Até os anos 1970, não havia grandes questões quanto às tarefas postas aos juristas, afirmou Ferraz Júnior. “A tripartição de Poderes funcionava relativamente bem. O Direito era identificado com suas fontes — e havia uma identificação muito forte do Direito com a lei. O que a gente chamava de vida jurídica caminhava numa espécie de tensão entre o trabalho do legislador e a decisão do magistrado. Nessa tensão entrava a doutrina. O trabalho do juiz mais a doutrina se compunham na cultura dos códigos.”

Mas hoje esse modelo não funciona mais, apontou o jurista. Isso devido à intensificação do ativismo judicial, à ultrapolitização do Direito e à ultrajudicialização da política. Nesse cenário, a sociedade perdeu a crença de que cada decisão judicial contribuiu para o funcionamento do Judiciário como um todo.

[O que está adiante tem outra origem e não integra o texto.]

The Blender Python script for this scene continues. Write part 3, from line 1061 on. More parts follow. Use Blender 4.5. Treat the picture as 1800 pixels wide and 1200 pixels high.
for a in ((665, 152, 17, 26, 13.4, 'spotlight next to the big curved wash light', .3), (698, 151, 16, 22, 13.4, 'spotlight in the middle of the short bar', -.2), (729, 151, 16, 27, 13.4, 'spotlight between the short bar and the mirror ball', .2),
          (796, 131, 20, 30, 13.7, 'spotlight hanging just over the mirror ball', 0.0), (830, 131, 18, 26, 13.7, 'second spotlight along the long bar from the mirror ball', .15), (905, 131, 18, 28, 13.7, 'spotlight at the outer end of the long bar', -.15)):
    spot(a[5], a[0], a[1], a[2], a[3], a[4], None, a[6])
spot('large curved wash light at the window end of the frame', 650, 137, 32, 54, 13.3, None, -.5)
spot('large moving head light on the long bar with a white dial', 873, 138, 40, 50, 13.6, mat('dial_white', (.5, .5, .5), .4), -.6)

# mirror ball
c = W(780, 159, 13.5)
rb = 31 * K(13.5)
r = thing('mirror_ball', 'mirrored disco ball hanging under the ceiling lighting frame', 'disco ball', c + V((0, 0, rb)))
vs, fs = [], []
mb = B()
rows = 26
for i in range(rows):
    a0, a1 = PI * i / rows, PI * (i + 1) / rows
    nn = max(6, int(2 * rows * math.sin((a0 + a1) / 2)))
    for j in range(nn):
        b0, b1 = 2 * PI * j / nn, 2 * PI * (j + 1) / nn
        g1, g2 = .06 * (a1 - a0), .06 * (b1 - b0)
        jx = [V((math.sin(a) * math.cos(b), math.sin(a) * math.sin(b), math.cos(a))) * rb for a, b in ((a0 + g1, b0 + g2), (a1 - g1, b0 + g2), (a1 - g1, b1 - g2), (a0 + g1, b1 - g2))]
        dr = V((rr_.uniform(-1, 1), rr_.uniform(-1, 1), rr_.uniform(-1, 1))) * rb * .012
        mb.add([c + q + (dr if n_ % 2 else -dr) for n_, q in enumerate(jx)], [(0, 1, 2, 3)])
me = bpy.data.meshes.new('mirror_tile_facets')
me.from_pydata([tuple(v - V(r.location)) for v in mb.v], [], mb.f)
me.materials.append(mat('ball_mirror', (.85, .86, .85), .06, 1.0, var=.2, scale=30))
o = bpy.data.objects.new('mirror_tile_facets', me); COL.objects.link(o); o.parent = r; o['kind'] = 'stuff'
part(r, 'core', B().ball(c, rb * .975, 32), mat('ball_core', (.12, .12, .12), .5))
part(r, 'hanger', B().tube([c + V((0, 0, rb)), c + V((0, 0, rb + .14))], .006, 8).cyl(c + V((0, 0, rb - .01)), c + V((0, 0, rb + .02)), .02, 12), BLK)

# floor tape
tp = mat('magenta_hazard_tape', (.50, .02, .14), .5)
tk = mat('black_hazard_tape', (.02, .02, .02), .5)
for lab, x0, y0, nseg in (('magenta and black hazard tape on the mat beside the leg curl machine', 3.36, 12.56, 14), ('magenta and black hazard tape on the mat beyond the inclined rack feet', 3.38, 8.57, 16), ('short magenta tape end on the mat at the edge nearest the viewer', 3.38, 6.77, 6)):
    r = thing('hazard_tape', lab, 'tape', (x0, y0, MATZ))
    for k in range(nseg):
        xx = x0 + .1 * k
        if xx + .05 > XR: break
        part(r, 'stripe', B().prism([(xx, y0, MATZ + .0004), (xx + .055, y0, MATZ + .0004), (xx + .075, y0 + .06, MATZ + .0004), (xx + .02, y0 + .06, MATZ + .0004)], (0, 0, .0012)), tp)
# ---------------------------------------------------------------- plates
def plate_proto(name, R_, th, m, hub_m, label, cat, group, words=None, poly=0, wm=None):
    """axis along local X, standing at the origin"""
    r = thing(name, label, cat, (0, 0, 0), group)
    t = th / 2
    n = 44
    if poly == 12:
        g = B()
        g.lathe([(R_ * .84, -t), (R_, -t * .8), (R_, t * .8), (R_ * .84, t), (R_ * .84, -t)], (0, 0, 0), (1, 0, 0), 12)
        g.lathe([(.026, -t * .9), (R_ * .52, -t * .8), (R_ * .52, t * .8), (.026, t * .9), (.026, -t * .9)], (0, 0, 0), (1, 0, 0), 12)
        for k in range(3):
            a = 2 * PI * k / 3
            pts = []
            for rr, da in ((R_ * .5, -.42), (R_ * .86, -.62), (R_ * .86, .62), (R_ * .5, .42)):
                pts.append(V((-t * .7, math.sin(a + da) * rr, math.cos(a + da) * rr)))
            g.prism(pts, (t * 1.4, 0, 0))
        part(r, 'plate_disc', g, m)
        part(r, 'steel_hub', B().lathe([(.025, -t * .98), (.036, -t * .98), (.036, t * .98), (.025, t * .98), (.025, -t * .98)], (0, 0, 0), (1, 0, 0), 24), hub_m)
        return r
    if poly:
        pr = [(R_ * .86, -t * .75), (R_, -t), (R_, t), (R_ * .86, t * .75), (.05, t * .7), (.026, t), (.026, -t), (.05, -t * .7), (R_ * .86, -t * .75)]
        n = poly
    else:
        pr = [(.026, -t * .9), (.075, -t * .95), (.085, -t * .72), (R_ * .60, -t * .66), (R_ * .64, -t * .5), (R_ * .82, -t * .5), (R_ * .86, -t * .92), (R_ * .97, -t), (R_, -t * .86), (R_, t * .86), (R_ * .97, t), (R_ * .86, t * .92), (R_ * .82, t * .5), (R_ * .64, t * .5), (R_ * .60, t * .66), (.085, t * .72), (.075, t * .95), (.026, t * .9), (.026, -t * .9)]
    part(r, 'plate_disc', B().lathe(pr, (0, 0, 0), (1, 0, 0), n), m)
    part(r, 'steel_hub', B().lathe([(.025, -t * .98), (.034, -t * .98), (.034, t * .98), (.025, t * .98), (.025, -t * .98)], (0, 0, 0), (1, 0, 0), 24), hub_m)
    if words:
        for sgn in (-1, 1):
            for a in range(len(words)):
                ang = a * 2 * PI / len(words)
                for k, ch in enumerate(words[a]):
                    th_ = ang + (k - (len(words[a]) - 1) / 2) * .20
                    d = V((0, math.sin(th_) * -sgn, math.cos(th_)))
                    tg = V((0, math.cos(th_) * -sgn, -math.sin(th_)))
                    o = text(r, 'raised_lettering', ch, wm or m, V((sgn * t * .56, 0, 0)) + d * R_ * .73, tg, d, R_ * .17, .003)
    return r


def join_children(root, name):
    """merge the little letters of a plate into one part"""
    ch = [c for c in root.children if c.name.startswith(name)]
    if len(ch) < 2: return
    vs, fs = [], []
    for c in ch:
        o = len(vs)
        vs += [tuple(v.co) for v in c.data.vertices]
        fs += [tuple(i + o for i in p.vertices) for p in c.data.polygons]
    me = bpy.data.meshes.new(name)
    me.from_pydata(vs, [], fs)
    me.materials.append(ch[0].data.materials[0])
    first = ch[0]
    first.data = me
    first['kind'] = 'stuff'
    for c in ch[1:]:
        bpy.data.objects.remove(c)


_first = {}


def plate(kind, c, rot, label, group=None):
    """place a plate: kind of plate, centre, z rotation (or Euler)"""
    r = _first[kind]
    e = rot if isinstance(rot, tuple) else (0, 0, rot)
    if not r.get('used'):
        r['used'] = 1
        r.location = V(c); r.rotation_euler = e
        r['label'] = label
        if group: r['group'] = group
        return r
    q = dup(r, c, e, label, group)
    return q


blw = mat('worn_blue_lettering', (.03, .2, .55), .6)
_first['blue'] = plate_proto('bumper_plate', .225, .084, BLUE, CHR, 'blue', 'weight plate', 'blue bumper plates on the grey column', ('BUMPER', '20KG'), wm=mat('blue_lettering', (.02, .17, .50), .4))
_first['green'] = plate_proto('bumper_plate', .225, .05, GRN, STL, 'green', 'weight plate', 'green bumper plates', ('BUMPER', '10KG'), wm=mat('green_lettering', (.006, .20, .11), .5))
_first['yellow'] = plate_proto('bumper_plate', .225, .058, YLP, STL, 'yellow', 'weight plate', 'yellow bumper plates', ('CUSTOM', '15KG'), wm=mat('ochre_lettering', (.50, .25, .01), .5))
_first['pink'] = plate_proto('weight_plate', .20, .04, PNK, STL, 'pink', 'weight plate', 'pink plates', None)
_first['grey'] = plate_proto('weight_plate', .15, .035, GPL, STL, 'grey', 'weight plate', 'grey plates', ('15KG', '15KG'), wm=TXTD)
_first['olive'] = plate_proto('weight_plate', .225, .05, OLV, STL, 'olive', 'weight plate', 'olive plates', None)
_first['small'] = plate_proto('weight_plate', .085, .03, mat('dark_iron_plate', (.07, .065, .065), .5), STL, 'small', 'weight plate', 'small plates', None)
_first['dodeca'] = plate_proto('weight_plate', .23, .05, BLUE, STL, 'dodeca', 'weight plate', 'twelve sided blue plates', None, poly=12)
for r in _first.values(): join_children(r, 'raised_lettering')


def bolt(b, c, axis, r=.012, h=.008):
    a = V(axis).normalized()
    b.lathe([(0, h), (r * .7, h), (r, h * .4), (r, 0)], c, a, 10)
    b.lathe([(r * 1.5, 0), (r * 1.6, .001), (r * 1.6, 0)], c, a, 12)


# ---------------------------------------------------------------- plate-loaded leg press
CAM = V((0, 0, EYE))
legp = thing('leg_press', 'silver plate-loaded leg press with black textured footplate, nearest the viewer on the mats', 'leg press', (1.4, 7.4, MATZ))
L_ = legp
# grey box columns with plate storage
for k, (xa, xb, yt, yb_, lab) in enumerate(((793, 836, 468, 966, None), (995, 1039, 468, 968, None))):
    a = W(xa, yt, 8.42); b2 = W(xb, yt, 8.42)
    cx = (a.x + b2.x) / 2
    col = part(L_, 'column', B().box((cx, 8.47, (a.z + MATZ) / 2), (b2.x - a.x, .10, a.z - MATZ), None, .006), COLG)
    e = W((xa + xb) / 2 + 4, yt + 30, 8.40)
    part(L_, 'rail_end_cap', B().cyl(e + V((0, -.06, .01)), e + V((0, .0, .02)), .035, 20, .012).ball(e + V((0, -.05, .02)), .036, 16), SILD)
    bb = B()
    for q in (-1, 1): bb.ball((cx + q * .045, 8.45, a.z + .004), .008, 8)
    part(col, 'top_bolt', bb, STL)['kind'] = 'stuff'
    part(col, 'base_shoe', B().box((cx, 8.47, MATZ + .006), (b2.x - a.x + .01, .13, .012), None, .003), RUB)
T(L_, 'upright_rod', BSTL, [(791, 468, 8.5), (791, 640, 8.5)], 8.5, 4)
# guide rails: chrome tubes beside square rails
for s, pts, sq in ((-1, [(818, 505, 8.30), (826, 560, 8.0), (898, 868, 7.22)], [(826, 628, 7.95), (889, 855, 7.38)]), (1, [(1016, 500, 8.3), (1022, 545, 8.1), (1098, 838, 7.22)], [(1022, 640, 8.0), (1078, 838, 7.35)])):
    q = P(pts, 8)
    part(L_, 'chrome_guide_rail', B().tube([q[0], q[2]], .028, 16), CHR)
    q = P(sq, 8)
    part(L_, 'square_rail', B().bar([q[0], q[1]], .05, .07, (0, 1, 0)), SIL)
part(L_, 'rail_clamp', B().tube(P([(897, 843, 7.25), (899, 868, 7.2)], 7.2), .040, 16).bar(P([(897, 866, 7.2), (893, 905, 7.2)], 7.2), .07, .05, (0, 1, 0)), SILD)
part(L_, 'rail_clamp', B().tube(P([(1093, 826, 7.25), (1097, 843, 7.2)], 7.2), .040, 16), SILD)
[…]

Com isso, o poder passou a ser centrífugo, e não mais centrípeto, avaliou o professor da USP. “A noção forte de hierarquia — Constituição, leis — começa a ser substituída por outras fórmulas, em que as decisões tomadas passam a ser vistas mais como jogadas políticas mais do que, propriamente, decisões no velho sentido técnico. Temos uma sensação de desfalecimento da Constituição como a gente conhecia antes. Esse desfalecimento provoca uma angústia permanente. As decisões são tomadas de tal maneira que eu não decido porque posso, mas eu posso porque eu decido.”

Segundo Ferraz Júnior, no lugar da pirâmide de Kelsen, que organiza as leis de acordo com seu peso no ordenamento jurídico a partir da Constituição, passou a vigorar um sistema em rede, onde não há gradações.

No entanto, ressaltou o jurista, há quem diga que a rede foi superada por um modelo de rizoma. Voltado para si mesmo, este sistema funciona em sucessões progressivas. Cada decisão se alastra até um certo ponto e se interrompe. Depois, pode ser retomada e dar origem a uma nova cadeia normativa.

Nesse modelo, o problema não é mais encontrar fundamento, mas uma variável que pode ser destacada para produzir outras decisões. Porém, há diversas variáveis, e é preciso lidar com elas ao mesmo tempo, explicou o professor.